Friday 31 October 2014

Safety Frame Type

Annapurna and Solenzara allow additional frame types to be specified outside the four standard. Up to now, the only additional frame type has been "Plastic Cold Frames".

This has been extended to cover Plastic Safety and Metal Safety with additional restrictions on the lens thickness - similar to Nylon Supra.

Thursday 30 October 2014

Intelligent Assesment of Supra Thickness

Finished lenses may not have sufficient edge thickness for supra lenses or it could be that a larger diameter finished lens does have the sufficient edge thickness when cut down to the shape.

Currently, finished lenses are not accepted by a simple power check for example to exclude all plus powered lenses.

Annapurna has now been developed to have an additional setting - Intelligent Assessment.  The software will estimate the thickness of the finished lens to the diameter. The software will also estimate the thickness of the required lens as shown via the estimate button.  If the finished lens diameter is less than the required thickness or exceeds the required thickness by a value then the finished lens is rejected. If there are larger diameters then these are considered in turn.

The value for exceeding the required thickness is also made in the settings - see 
Pricing - Surfaced Prices - Supra/Rimless Limits - Intelligent Assessment

This process does depend on having the correct figure for the finished stock lenses.  Annapurna will guess this by calculating the thickness of a lens with the largest power over the necessary diameter but this does depend on a guess on the edge thickness of the finished lens.  

It is recommended that this setting is turned on and reviewed against real jobs.

Wednesday 29 October 2014

Frame Hotel

A new feature is being added into Annapurna and comments / suggestions are welcomed.

The traditional approach for glazed work has been to put the frame in a tray and store the tray on a shelf while the lenses are sourced. If a frame is being sent in then this needs to get matched to the lenses so an empty tray can be placed on a shelf.

For larger labs, the space for the shelving and the looking and finding can take some time.

The frame hotel is a solution to this. The frame hotel is a set of racking divided into Aisle/Bay/Shelf/Box/Position.

The frame hotel also means that work can scheduled according to rules set in the software rather than picking up the first job in a pile of work trays.

When an order is entered and the job is  a glazed order then a hotel room is allocated and printed on the order.  The logistics department are asked to pick the frame and place the frame into the hotel room. The software will know if the frame requires tracing by a flag in the frame file. The lenses are ordered or surfaced. If a frame is taken from stock and lenses are stock then the hotel room can be skipped and logistics will pick and send for production directly.  A jobs is also assigned a difficulty level which is based on the frame and the lenses.

When the lenses are available from surfacing then the lenses are also placed in the hotel room. If the lenses are from the supplier then the barcode on the lenses is scanned and a put-away list is produced.
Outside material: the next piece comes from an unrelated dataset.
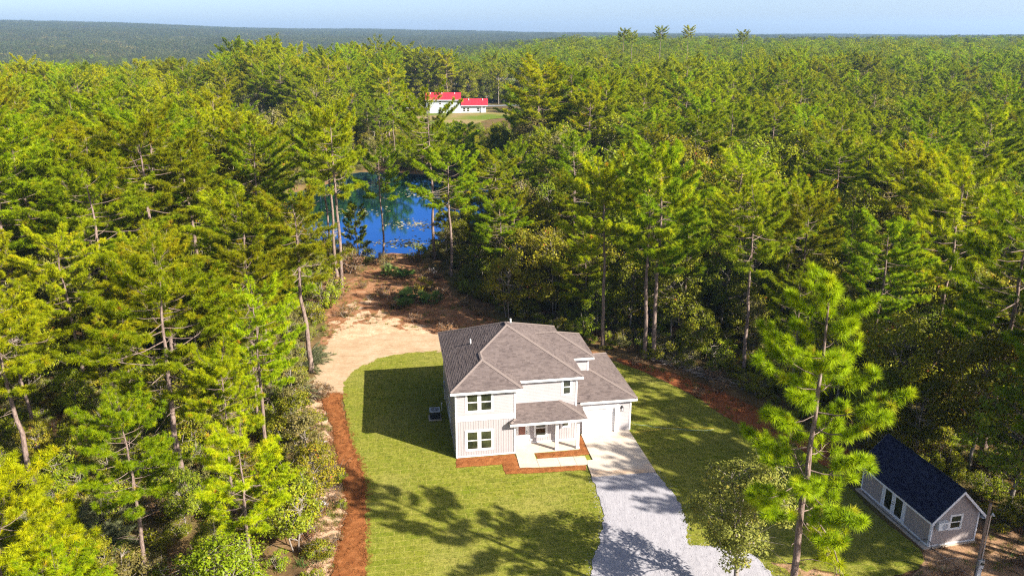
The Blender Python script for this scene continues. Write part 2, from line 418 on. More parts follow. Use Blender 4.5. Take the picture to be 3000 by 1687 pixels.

While waiting for lenses, frames that need tracing can be taken out of the hotel room, traced and restored to the hotel room. A list of frames needing tracing can be produced.

When the lenses and frames are in the hotel room then the job is available for checkout.  The software will produce a list of jobs to pick. The list of jobs to pick is made by following rules e.g. earliest needed with other filters - supra / rimless. These jobs are then sent into glazing.

When the job is sent for assembly the difficulty level can be printed on the job ticket so it is assigned to the correct person.



Wednesday 15 October 2014

Annapurna Base Camp

On October 3rd, I reached the  Annapurna base camp.

And it was an amazing view of the mountains and well worth the five days walk to get there, even if we did take it the easy way and had a porter to carry our bags.